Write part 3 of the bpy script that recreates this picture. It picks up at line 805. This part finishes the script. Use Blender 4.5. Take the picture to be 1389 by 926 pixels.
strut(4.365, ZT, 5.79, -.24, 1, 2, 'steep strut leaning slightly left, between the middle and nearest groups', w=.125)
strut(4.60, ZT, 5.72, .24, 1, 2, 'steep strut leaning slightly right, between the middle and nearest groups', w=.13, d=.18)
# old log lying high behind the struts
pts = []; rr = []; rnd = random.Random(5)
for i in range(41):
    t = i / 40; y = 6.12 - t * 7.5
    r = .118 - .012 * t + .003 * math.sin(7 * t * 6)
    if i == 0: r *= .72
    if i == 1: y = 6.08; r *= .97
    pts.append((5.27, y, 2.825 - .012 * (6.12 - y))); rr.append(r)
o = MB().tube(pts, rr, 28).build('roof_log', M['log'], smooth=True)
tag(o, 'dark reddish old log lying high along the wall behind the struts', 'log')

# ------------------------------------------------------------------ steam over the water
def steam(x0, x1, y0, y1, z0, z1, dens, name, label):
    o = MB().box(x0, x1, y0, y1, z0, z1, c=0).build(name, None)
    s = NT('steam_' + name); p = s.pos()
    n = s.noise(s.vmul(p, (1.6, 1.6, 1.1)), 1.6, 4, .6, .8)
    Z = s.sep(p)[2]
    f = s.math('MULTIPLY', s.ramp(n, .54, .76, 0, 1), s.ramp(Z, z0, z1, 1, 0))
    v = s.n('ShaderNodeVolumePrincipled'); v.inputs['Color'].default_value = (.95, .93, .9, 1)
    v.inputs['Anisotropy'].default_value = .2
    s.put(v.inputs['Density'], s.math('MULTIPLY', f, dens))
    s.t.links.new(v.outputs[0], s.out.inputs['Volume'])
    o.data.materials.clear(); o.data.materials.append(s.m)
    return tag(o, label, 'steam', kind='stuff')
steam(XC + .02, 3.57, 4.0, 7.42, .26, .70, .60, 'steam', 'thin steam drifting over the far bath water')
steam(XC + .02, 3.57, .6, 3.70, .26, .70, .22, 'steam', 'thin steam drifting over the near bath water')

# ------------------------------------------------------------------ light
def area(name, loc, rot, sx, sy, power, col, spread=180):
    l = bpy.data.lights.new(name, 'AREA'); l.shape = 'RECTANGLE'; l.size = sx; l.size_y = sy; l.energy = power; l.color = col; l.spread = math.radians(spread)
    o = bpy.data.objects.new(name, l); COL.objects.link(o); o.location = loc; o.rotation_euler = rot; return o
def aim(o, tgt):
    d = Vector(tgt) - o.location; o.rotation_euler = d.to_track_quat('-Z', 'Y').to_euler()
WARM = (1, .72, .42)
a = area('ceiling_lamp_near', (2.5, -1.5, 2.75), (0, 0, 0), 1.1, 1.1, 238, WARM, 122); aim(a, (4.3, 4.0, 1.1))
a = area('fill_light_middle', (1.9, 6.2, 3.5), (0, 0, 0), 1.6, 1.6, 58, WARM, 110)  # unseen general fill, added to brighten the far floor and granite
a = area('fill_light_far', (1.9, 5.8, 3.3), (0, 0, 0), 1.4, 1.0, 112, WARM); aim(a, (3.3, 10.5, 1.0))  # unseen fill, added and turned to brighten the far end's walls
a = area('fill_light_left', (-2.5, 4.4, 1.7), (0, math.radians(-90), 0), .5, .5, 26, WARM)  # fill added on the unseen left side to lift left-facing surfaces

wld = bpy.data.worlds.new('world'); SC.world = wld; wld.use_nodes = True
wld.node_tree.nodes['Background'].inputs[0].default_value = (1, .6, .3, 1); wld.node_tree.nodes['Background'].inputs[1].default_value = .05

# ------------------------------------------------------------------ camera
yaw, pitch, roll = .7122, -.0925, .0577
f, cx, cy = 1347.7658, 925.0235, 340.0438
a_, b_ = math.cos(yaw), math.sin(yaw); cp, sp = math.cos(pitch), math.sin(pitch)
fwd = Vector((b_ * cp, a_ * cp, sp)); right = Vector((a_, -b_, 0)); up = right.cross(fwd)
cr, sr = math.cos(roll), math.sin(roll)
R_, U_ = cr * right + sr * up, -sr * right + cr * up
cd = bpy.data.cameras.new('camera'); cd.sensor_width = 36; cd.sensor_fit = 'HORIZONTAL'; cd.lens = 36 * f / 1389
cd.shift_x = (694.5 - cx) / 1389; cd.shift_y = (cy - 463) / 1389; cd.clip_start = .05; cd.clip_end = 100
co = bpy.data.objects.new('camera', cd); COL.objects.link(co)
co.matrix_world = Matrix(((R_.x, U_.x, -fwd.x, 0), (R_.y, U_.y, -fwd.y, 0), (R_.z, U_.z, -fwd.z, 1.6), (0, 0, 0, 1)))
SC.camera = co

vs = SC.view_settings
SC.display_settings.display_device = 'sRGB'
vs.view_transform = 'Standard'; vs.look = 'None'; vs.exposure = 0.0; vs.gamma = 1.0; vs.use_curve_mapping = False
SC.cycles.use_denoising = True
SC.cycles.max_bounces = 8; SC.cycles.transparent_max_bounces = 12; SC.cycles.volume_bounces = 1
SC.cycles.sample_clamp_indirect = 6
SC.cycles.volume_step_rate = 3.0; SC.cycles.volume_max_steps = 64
------------------------------------
Restate every line of the data word for word.

* **COMPLETED EXERCISE**:
Write part 3 of the bpy script that recreates this picture. It picks up at line 805. This part finishes the script. Use Blender 4.5. Take the picture to be 1389 by 926 pixels.
strut(4.365, ZT, 5.79, -.24, 1, 2, 'steep strut leaning slightly left, between the middle and nearest groups', w=.125)
strut(4.60, ZT, 5.72, .24, 1, 2, 'steep strut leaning slightly right, between the middle and nearest groups', w=.13, d=.18)
# old log lying high behind the struts
pts = []; rr = []; rnd = random.Random(5)
for i in range(41):
    t = i / 40; y = 6.12 - t * 7.5
    r = .118 - .012 * t + .003 * math.sin(7 * t * 6)
    if i == 0: r *= .72
    if i == 1: y = 6.08; r *= .97
    pts.append((5.27, y, 2.825 - .012 * (6.12 - y))); rr.append(r)
o = MB().tube(pts, rr, 28).build('roof_log', M['log'], smooth=True)
tag(o, 'dark reddish old log lying high along the wall behind the struts', 'log')

# ------------------------------------------------------------------ steam over the water
def steam(x0, x1, y0, y1, z0, z1, dens, name, label):
    o = MB().box(x0, x1, y0, y1, z0, z1, c=0).build(name, None)
    s = NT('steam_' + name); p = s.pos()
    n = s.noise(s.vmul(p, (1.6, 1.6, 1.1)), 1.6, 4, .6, .8)
    Z = s.sep(p)[2]
    f = s.math('MULTIPLY', s.ramp(n, .54, .76, 0, 1), s.ramp(Z, z0, z1, 1, 0))
    v = s.n('ShaderNodeVolumePrincipled'); v.inputs['Color'].default_value = (.95, .93, .9, 1)
    v.inputs['Anisotropy'].default_value = .2
    s.put(v.inputs['Density'], s.math('MULTIPLY', f, dens))
    s.t.links.new(v.outputs[0], s.out.inputs['Volume'])
    o.data.materials.clear(); o.data.materials.append(s.m)
    return tag(o, label, 'steam', kind='stuff')
steam(XC + .02, 3.57, 4.0, 7.42, .26, .70, .60, 'steam', 'thin steam drifting over the far bath water')
steam(XC + .02, 3.57, .6, 3.70, .26, .70, .22, 'steam', 'thin steam drifting over the near bath water')

# ------------------------------------------------------------------ light
def area(name, loc, rot, sx, sy, power, col, spread=180):
    l = bpy.data.lights.new(name, 'AREA'); l.shape = 'RECTANGLE'; l.size = sx; l.size_y = sy; l.energy = power; l.color = col; l.spread = math.radians(spread)
    o = bpy.data.objects.new(name, l); COL.objects.link(o); o.location = loc; o.rotation_euler = rot; return o
def aim(o, tgt):
    d = Vector(tgt) - o.location; o.rotation_euler = d.to_track_quat('-Z', 'Y').to_euler()
WARM = (1, .72, .42)
a = area('ceiling_lamp_near', (2.5, -1.5, 2.75), (0, 0, 0), 1.1, 1.1, 238, WARM, 122); aim(a, (4.3, 4.0, 1.1))
a = area('fill_light_middle', (1.9, 6.2, 3.5), (0, 0, 0), 1.6, 1.6, 58, WARM, 110)  # unseen general fill, added to brighten the far floor and granite
a = area('fill_light_far', (1.9, 5.8, 3.3), (0, 0, 0), 1.4, 1.0, 112, WARM); aim(a, (3.3, 10.5, 1.0))  # unseen fill, added and turned to brighten the far end's walls
a = area('fill_light_left', (-2.5, 4.4, 1.7), (0, math.radians(-90), 0), .5, .5, 26, WARM)  # fill added on the unseen left side to lift left-facing surfaces

wld = bpy.data.worlds.new('world'); SC.world = wld; wld.use_nodes = True
wld.node_tree.nodes['Background'].inputs[0].default_value = (1, .6, .3, 1); wld.node_tree.nodes['Background'].inputs[1].default_value = .05

# ------------------------------------------------------------------ camera
yaw, pitch, roll = .7122, -.0925, .0577
f, cx, cy = 1347.7658, 925.0235, 340.0438
a_, b_ = math.cos(yaw), math.sin(yaw); cp, sp = math.cos(pitch), math.sin(pitch)
fwd = Vector((b_ * cp, a_ * cp, sp)); right = Vector((a_, -b_, 0)); up = right.cross(fwd)
cr, sr = math.cos(roll), math.sin(roll)
R_, U_ = cr * right + sr * up, -sr * right + cr * up
cd = bpy.data.cameras.new('camera'); cd.sensor_width = 36; cd.sensor_fit = 'HORIZONTAL'; cd.lens = 36 * f / 1389
cd.shift_x = (694.5 - cx) / 1389; cd.shift_y = (cy - 463) / 1389; cd.clip_start = .05; cd.clip_end = 100
co = bpy.data.objects.new('camera', cd); COL.objects.link(co)
co.matrix_world = Matrix(((R_.x, U_.x, -fwd.x, 0), (R_.y, U_.y, -fwd.y, 0), (R_.z, U_.z, -fwd.z, 1.6), (0, 0, 0, 1)))
SC.camera = co

vs = SC.view_settings
SC.display_settings.display_device = 'sRGB'
vs.view_transform = 'Standard'; vs.look = 'None'; vs.exposure = 0.0; vs.gamma = 1.0; vs.use_curve_mapping = False
SC.cycles.use_denoising = True
SC.cycles.max_bounces = 8; SC.cycles.transparent_max_bounces = 12; SC.cycles.volume_bounces = 1
SC.cycles.sample_clamp_indirect = 6
SC.cycles.volume_step_rate = 3.0; SC.cycles.volume_max_steps = 64